- [SET TASK]: Gather the lines that hold the string "this".

### TASK INPUTS ###

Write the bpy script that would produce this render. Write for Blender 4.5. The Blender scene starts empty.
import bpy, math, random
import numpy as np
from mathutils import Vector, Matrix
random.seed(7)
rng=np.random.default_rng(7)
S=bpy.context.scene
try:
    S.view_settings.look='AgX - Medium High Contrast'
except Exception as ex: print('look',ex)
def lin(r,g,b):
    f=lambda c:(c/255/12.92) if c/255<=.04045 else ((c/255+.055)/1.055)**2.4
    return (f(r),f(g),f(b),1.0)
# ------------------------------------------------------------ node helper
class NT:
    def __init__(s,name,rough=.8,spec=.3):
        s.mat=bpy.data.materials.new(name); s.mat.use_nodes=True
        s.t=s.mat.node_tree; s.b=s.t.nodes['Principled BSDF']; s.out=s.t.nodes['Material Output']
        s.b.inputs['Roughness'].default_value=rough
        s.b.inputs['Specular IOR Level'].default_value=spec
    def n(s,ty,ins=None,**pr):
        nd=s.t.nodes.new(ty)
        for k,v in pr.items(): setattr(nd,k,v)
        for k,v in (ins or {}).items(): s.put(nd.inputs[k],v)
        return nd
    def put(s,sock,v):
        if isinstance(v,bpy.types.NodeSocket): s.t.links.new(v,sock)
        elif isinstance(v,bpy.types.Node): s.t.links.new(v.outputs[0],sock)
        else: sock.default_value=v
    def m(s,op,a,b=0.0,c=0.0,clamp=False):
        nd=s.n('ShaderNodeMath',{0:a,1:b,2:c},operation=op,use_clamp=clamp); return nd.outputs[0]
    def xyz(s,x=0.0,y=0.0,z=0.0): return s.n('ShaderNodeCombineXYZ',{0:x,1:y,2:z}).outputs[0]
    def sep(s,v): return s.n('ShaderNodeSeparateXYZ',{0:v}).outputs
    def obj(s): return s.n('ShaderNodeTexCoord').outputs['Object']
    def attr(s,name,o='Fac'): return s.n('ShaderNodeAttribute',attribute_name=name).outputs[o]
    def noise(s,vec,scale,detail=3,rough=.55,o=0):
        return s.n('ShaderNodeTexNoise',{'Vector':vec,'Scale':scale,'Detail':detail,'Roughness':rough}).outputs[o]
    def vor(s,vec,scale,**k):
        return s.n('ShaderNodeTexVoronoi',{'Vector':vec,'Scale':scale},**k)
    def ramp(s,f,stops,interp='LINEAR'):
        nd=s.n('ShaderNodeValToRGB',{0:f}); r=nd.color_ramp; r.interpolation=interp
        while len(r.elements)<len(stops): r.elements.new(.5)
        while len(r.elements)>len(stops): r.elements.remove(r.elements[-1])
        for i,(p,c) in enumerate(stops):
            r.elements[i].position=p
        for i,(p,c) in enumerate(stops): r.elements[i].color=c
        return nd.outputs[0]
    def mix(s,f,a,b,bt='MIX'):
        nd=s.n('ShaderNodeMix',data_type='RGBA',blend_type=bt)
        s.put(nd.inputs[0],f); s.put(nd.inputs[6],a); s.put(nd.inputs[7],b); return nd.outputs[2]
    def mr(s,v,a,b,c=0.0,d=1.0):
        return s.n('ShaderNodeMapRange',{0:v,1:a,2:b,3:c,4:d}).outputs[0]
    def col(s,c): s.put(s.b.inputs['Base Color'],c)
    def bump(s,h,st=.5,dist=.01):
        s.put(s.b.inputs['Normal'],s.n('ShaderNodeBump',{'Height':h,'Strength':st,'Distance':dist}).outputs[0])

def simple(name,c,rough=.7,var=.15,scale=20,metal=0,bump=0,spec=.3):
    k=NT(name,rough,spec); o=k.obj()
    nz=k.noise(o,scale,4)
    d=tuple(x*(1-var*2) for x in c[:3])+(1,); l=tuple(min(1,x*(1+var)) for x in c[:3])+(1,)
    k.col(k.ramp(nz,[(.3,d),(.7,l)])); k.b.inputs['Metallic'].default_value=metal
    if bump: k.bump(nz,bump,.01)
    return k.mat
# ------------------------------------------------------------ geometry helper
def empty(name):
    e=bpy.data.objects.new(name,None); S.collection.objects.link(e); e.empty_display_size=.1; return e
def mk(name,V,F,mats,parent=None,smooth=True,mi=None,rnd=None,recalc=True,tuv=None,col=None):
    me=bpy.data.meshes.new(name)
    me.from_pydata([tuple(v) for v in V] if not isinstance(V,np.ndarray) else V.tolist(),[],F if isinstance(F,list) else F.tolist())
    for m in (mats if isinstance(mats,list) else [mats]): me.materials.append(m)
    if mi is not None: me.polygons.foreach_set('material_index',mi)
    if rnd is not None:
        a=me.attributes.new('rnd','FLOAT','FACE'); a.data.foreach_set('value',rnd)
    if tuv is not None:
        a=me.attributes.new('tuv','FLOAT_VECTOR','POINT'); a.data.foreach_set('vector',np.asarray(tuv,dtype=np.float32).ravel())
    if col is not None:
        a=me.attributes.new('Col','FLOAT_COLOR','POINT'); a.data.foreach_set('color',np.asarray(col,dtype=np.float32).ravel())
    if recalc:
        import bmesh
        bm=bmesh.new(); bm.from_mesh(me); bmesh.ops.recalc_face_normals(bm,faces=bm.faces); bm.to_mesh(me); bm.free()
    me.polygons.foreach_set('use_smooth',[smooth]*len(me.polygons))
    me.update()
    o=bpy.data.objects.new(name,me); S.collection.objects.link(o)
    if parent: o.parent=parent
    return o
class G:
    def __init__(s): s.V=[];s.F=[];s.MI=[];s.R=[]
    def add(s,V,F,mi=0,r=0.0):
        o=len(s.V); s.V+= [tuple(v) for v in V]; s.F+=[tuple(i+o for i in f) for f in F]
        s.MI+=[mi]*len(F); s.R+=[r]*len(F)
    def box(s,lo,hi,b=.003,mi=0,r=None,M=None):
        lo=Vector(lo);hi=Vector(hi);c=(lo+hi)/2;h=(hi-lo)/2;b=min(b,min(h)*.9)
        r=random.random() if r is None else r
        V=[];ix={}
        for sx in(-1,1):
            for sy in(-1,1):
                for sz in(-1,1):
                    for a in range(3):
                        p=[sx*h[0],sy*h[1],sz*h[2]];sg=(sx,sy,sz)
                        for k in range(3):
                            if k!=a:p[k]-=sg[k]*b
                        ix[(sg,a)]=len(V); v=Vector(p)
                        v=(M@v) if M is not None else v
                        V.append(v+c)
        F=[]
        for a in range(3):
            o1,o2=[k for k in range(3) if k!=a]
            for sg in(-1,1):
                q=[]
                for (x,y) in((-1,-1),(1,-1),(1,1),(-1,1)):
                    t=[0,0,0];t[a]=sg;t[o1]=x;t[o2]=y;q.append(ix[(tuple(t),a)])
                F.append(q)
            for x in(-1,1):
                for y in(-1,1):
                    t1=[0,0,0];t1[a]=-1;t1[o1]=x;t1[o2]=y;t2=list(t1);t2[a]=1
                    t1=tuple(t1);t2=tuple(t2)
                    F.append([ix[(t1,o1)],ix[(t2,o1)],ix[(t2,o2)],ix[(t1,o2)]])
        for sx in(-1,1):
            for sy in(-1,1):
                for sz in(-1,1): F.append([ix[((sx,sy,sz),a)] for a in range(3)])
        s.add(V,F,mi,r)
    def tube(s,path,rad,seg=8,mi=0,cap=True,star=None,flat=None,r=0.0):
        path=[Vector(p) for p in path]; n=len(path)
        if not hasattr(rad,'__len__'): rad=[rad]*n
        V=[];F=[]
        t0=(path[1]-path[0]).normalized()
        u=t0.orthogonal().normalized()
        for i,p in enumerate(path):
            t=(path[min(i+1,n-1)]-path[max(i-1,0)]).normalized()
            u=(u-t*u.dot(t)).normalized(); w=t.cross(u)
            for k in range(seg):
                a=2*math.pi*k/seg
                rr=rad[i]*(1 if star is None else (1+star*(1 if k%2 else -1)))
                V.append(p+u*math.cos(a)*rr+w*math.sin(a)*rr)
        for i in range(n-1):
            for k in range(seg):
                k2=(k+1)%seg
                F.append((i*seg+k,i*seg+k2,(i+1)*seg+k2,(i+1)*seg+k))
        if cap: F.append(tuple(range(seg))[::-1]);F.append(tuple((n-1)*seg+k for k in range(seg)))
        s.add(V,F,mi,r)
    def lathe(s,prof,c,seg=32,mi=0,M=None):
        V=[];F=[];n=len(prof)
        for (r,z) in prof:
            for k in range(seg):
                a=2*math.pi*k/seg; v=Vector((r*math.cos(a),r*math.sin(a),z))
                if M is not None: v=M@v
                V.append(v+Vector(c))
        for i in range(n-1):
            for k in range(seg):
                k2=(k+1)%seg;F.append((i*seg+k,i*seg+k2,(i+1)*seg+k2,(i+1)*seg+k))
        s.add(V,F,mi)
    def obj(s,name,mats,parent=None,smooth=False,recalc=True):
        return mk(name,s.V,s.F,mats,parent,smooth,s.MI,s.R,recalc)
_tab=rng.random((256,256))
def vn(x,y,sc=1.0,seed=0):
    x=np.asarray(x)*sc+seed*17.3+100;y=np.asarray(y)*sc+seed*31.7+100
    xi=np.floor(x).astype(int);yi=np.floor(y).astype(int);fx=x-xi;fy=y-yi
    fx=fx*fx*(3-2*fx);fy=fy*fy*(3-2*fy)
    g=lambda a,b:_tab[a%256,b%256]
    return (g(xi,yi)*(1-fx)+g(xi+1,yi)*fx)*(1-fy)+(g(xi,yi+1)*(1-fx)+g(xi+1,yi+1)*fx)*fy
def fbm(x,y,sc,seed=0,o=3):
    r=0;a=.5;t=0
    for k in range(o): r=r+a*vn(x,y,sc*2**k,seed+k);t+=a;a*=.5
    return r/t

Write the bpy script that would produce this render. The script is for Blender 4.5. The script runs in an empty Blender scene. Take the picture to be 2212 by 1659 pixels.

###

- [THE SOLUTION]:
Write the bpy script that would produce this render. Write for Blender 4.5. The Blender scene starts empty.
Write the bpy script that would produce this render. The script is for Blender 4.5. The script runs in an empty Blender scene. Take the picture to be 2212 by 1659 pixels.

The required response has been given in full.